I am trying to cross compile a device driver built for x86 architecture to arm platform. It got compiled without any errors, but I dont think whole features are available. So I checked the makefile and found this particular part.
ifeq ($(ARCH),x86_64)
EXTRA_CFLAGS += -mcmodel=kernel -mno-red-zone
This is the only part that depends on architecture it seems. After some time on google, I found that -mcmodel=kernel is for kernel code model and -mno-red-zone is to avoid using red zone in memory and both them were for x86_64. But its not clear to me, what impact does it make setting cmodel to kernel?
(Any insight into the problem with arm is also greatly appreciated.)
The x86 Options section of the GCC manual says:
-mcmodel=kernelGenerate code for the kernel code model. The kernel runs in the negative 2 GB of the address space.
(i.e. the upper 2GiB, addresses like 0xfffffffff0001234)
In the kernel code model, static symbol addresses don't fit in 32-bit zero-extended constants (unlike the default small code model where mov eax, imm32 (5 bytes) is the most efficient way to put a symbol address in a register).
But they do fit in sign-extended 32-bit constants, unlike the large code model for example. So mov rax, sign_extended_imm32 (7 bytes) works, and is the same size but maybe slightly more efficient than lea rax, [rel symbol].
But more importantly mov eax, [table + rdi*4] works, because disp32 displacements are sign-extended to 64 bits. -mcmodel=kernel tells gcc it can do this but not mov eax, table.

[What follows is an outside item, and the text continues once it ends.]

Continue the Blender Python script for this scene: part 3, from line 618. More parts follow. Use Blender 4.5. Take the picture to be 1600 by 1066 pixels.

RIP-relative addressing can also reach any symbol from any code address (with a rel32 +-2GiB offset), so -fPIC or -fPIE will also make your code work, at the minor expense of not taking advantage of 32-bit absolute addressing in cases where it's useful. (e.g. indexing static arrays).
If you didn't get link errors without -mcmodel=kernel (like these), you probably have a gcc that makes PIE executables by default (common on recent distros), so it avoids absolute addressing.